Concurring. — In Tiarks v. St. L. & I. Mt. Ry., 58 Mo. 45, this court said: “The fifth section of the damage act was designed to furnish an inducement for the roads to fence their track, where it was not deemed absolutely necessary to compel them to do so. By that section if the road is not fenced, and animals are killed at a place where the law does not require fences to be erected, the law raises the ioiference of negligence, and the corporation will be liable.” The fifth section does not require railroads to fence anywhere, and under that section the corporation is not liable, unless the injury occurred at a place where there was no lawful fence in fact; and, also, at a place where the company may or can fence if it so desires ; and at a place other than the crossing of a public highway. These are the conditions alone under which a recovery can be had under the fifth section of the damage act.

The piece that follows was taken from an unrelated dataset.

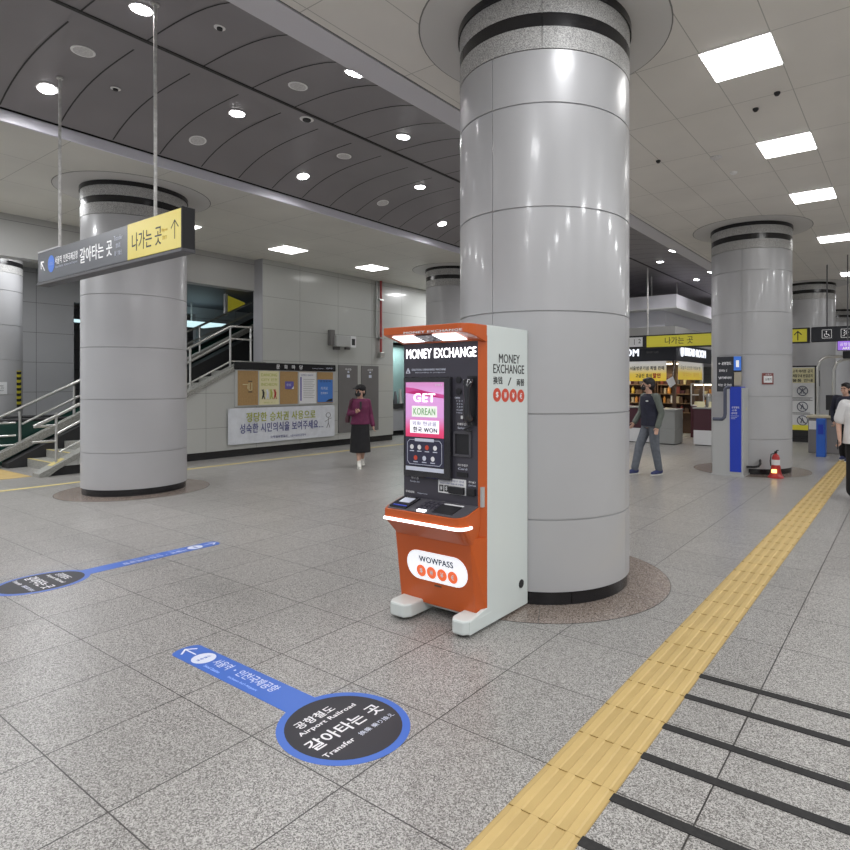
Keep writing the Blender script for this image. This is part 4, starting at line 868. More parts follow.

Edwards v. H. & St. J. R. R., 66 Mo. 567; Wymore v. R. & St. J. R. R., 79 Mo. 247.

The second count of the petition does not, therefore, contain the necessary averments to bring the case within the requirements of the fifth section. It only alleges that the road was “not inclosed by a lawful fence,” and that the injury did not occur at the crossing of any public highway. It does not aver the other requisite necessary *517to state a cause of action under that section to-wit: that the injury occurred at a place where it had the right to fence. It requires all the elements to make a case under the fifth section. In other words: The injury must not occur at the crossing of a public highway; it must occur at a place where the company have the legal right to fence; and then they are not liable, if they hare a lawful fence where it did occur; but would be, if no lawful fence was there. For these reasons I hold the second count defective.

In my opinion the statement of the matters of inducement in the first count, as to the defendant being a corporation, etc., are sufficient to connect it with the subsequent counts, and as far as that goes the second count is good in an action, at least before a justice of the peace. With this explanation I concur in the reversal of the judgment.